How Sheet Metal Inspired The First Successful Car

One of the best aspects of using sheet metal specialists is that a customer is guaranteed rapid turnaround times and exceptional quality results.

The sheet metal industry has evolved and refined over several centuries, and one of the innovations that came about from this approach helped to inspire and make the world’s first highly successful car.

Metalworking has existed for as long as civilisations have, with hand-hammered metal sheets frequently used for constructing buildings, structures, armour and weapons.

This manual process would be used for thousands of years until the 17th century when Bohemian metalworkers would develop a more automated rolling process that greatly improved the speed of metal production, and allowed for the development of tinplate, which was iron protected against rust.

This would be among the world’s first forms of mass production, although it would take several hundred years to take the form people knew best.

Advancements in sheet metal rolling gave engineer and inventor Ransom Eli Olds an idea, inspired heavily by metal production and fabrication works. By having set stages of construction and using interchangeable parts, he could make cars far faster and far cheaper than anyone else.

This led to the production of the Oldsmobile Model R, often known better as the Curved Dash. This was the first mass-produced car that was a commercial success, and it gave one of his rivals an idea.

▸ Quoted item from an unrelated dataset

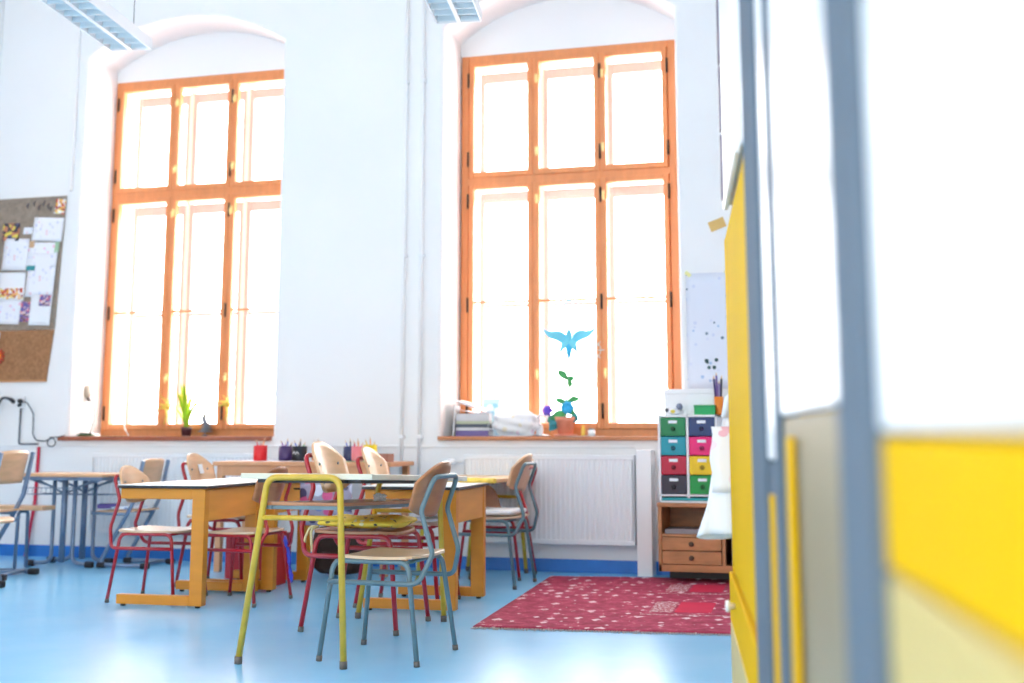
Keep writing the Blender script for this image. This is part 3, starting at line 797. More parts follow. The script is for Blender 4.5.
MB().ball((0, -.012, 0), (.038, .014, .038)).build('sun_disc', plain('sun_orange', (.80, .22, .02)), sun)
MB().ball((0, -.024, .004), (.016, .008, .016)).build('sun_face', plain('sun_yellow', (.9, .6, .05)), sun)
ry = MB()
for k in range(12):
    a = 2 * PI * k / 12
    ry.tube([(.034 * math.cos(a), -.008, .034 * math.sin(a)), (.066 * math.cos(a), -.008, .066 * math.sin(a))], [.009, .003], 6)
ry.build('sun_rays', plain('sun_red', (.62, .05, .03)), sun)
ct = MB()
for k, (dx, dz) in enumerate(((.0, .02), (.06, .035), (.105, .0), (.15, .03), (.19, .01), (.215, -.015))):
    ct.tube([(dx, 0, dz), (dx + .025, -.002, dz + .03), (dx + .012, 0, dz - .018)], .0035, 6)
ct.build('scribble', plain('scribble_dark', (.13, .10, .12)), pb, 'dark handwritten scribble').location = (PX(23) + 5.055, -.0205, PZ(212) - 1.34)

# ------------------------------------------------------------------ left window sill
dl = thing('desk_lamp', 'white desk lamp with a tilted shade on the window sill', 'lamp', (-4.565, NY - .22, .906), 0)
MB().lathe([(.075, 0), (.078, .012), (.05, .022), (.012, .028)], 24).build('lamp_base', WHITEPL, dl)
MB().tube(fillet([(.0, 0, .02), (.03, 0, .12), (.03, 0, .22), (-.02, 0, .30), (-.05, 0, .335)], .08, 8), .008, 8).build('gooseneck', plain('neck_grey', (.50, .53, .54)), dl)
MB().lathe([(.018, 0), (.034, .012), (.046, .05), (.050, .085), (.046, .085), (.040, .05), (.012, .012)], 20, M=T(-.035, 0, .30, ry=-.55) ).build('lamp_shade', plain('shade_beige', (.40, .36, .29)), dl)
MB().lathe([(.012, -.03), (.018, 0), (.016, .004)], 12, M=T(-.035, 0, .30, ry=-.55)).build('lamp_socket', plain('socket_dark', (.12, .11, .1)), dl)
gr = thing('dark_green_tray', 'low dark green dish with bumps beside the desk lamp', 'dish', (-4.53, NY - .33, .906))
MB().lathe([(.055, 0), (.068, .008), (.070, .014), (.06, .012)], 20).build('dish', plain('dish_green', (.05, .16, .05)), gr)
q = MB()
for k in range(6): q.ball((.036 * math.cos(k), .036 * math.sin(k), .018), (.013, .013, .010), seg=8)
q.build('bumps', plain('bump_black', (.02, .03, .02)), gr)
sheetthing('sill_paper', 'cream paper sheet under the desk lamp on the sill', 'paper', -4.44, NY - .22, .9055, .30, .22, .0, plain('paper_cream', (.80, .78, .62), .8))
wc = MB(); wc.tube(fillet([(-4.40, NY - .10, 1.08), (-4.37, NY - .06, 1.03), (-4.33, NY - .12, .97), (-4.28, NY - .14, .912)], .04), .004, 6)
single(wc, 'white_flex', WHITEPL, 'white cord hanging down beside the desk lamp onto the sill', 'cord')
# hyacinth
hy = thing('hyacinth_pot', 'lime green leafy bulb plant in a small brown pot on the sill', 'plant', (-3.795, NY - .12, .906))
MB().lathe([(.032, 0), (.040, .05), (.043, .07), (.036, .07), (.034, .055)], 20).build('pot', plain('pot_brown', (.12, .035, .04)), hy)
lf = MB()
for k in range(9):
    a = 2 * PI * k / 9 + .3; tilt = .10 + .05 * (k % 3); hgt = .25 + .05 * (k % 4)
    def fn(u, v, a=a, tilt=tilt, hgt=hgt):
        w = .016 * math.sin(PI * min(1, .15 + .85 * v)) ** .6
        rr = .012 + tilt * v * v
        cx, cy = rr * math.cos(a) - .03 * v, rr * math.sin(a)
        return (cx - (u - .5) * 2 * w * math.sin(a), cy + (u - .5) * 2 * w * math.cos(a), .06 + hgt * v * (1 - .12 * v))
    lf.sheet(fn, 3, 10, .002)
lf.build('leaves', LEAFY, hy)
fl = MB()
for k in range(26):
    a = k * 2.4; z = .22 + .10 * k / 26
    fl.ball((-.035 + .022 * math.cos(a), .022 * math.sin(a), z), .012, seg=8)
fl.build('flower_spike', plain('flower_cream_yellow', (.75, .72, .10)), hy)
def straw(label, x, z):
    t = thing('straw_ornament', label, 'decoration', (x, NY - .075, z), 0, 'yellow straw ornaments on the window bars')
    for k in range(11):
        a = PI * (k / 10) - .1 + .3 * math.sin(k * 3)
        l = .06 + .05 * abs(math.sin(k * 1.9))
        MB().tube([(0, 0, 0), (l * .5 * math.cos(a), -.02 * (k % 2), l * .5 * math.sin(a)), (l * .8 * math.cos(a + .4), -.01, l * math.sin(a + .25) - .02)], [.007, .006, .002], 6).build('straw_curl', YELP, t)
    MB().tube([(0, 0, .01), (.01, .0, -.06), (-.01, 0, -.12)], [.012, .009, .004], 8).build('straw_tail', YELP, t)
straw('yellow straw ornament on the window bar nearer the desk lamp', -4.005, 1.12)
straw('yellow straw ornament on the window bar farther from the desk lamp', -3.49, 1.14)
gp = thing('grey_miniature_tree', 'tiny grey bottle brush tree on the sill behind the lime plant', 'decoration', (-3.655, NY - .09, .906))
MB().lathe([(.02, 0), (.02, .01), (.005, .012), (.005, .03)], 12).build('tree_stand', plain('stand_grey', (.25, .22, .25)), gp)
tr = MB()
for k in range(7): tr.lathe([(.008, 0), (.062 - .0075 * k, .004), (.010, .024)], 14, c=(.014 * math.sin(k), 0, .03 + .020 * k))
tr.build('tree_body', plain('brush_grey', (.28, .30, .36), .9), gp)

# ------------------------------------------------------------------ right window sill
ZS = .9055
cols = [(.18, .13, .38), (.75, .76, .78), (.10, .12, .16), (.55, .62, .45), (.62, .63, .66)]
labs = ['violet book, lowest of the stack on the plant window sill', 'white book second from the bottom of the sill stack', 'black book in the middle of the sill stack', 'pale green book second from the top of the sill stack', 'thick pale grey binder block topmost of the sill stack']
z = ZS
for k, (c, hgt) in enumerate(zip(cols, (.040, .022, .024, .020, .055))):
    t = thing('stacked_book', labs[k], 'book', (-1.475 + .006 * math.sin(k * 3), NY - .19, z), math.radians(2 + 3 * math.sin(k * 2.1)), 'books stacked on the plant window sill')
    w, d = .12, .095
    MB().box(-w, w, -d, d, 0, .003).box(-w, w, -d, d, hgt - .003, hgt).box(-w, w, -d, -d + .003, 0, hgt).build('cover', plain('book_cover', c), t)
    MB().box(-w + .004, w - .004, -d + .003, d - .004, .003, hgt - .003).build('pages', PAPER, t)
    z += hgt
t = thing('leaning_folder', 'dark edged white folder leaning at the end of the plant window sill', 'folder', (-1.625, NY - .19, ZS), math.radians(8))
MB().box(-.006, .006, -.09, .09, 0, .22, M=T(0, 0, 0, ry=.06), bev=.002).build('cover', WHITEPL, t)
MB().box(-.0075, -.0055, -.092, -.085, 0, .222, M=T(0, 0, 0, ry=.06)).build('spine_edge', plain('spine_dark', (.10, .10, .13)), t)
lp = thing('loose_papers', 'crumpled white papers on top of the sill book stack', 'paper', (-1.50, NY - .18, z))
MB().sheet(lambda u, v: (.24 * (u - .5), .19 * (v - .5), .02 + .075 * (1 - u) + .012 * math.sin(7 * v + 4 * u)), 14, 10, .002).build('top_sheet', PAPER, lp)
MB().sheet(lambda u, v: (.26 * (u - .5) + .01, .18 * (v - .5), .004 + .03 * (1 - u) ** 2 + .005 * math.sin(5 * v + 7 * u)), 14, 10, .002).build('lower_sheet', PAPER, lp)
bb = thing('pale_blue_carton', 'pale blue drink carton standing behind the plastic bag on the sill', 'carton', (-1.38, NY - .10, ZS), .1)
MB().box(-.062, .062, -.035, .035, 0, .235, bev=.003).build('carton_body', spots('carton_print', (.42, .72, .86), [(.7, .85, .92), (.3, .62, .82), (.8, .88, .93)], 18, .5), bb)
MB().prism([(-.035, .235), (.035, .235), (0, .275)], -.062, .062, axis='x').build('carton_top', plain('carton_top_blue', (.5, .76, .88)), bb)
pbg = thing('plastic_bag', 'white plastic bag with pastel print lying on the plant window sill', 'bag', (-1.165, NY - .20, ZS)); pbg.scale = (.88, .9, .9)
BAGM = spots('bag_pastel', (.84, .86, .88), [(.80, .84, .90), (.82, .66, .76), (.80, .76, .62), (.66, .84, .80)], 17, .34)
R_ = bmesh.ops.create_icosphere
q = MB(); rr = R_(q.bm, subdivisions=4, radius=1)
for v in rr['verts']:
    c = v.co
    k = 1 + .10 * math.sin(6 * c.x + 2 * c.y) + .08 * math.sin(9 * c.z + 4 * c.x) + .05 * math.sin(14 * c.y)
    v.co = Vector((c.x * .20 * k, c.y * .095 * k, max(0, .095 + c.z * .11 * k)))
    for f in v.link_faces: f.smooth = True
q.build('bag_body', BAGM, pbg)
MB().tube(fillet([(.14, 0, .12), (.20, -.01, .17), (.25, 0, .155), (.24, 0, .12)], .03), [.02] * 0 or .010, 8).build('bag_handle', WHITEPL, pbg)
MB().sheet(lambda u, v: (-.21 + .46 * u, .17 * (v - .5), .006 + .012 * math.sin(PI * u * 3) * u), 14, 6, .004).build('bag_base_sheet', PAPER, pbg)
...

Henry Ford, through a range of mass production efficiency methods including inventing the supply chain as we know it today, managed to reduce the production time of the average car from over 12 hours to just 93 minutes using fewer people.

This allowed the car to be sold cheaper, with a price lowering as production continued. This enabled him to create a car for the “great multitude”, who bought it in tremendous numbers, making it the eighth most-sold car of all time.

All of this can be credited to a production philosophy pioneered by sheet metal construction.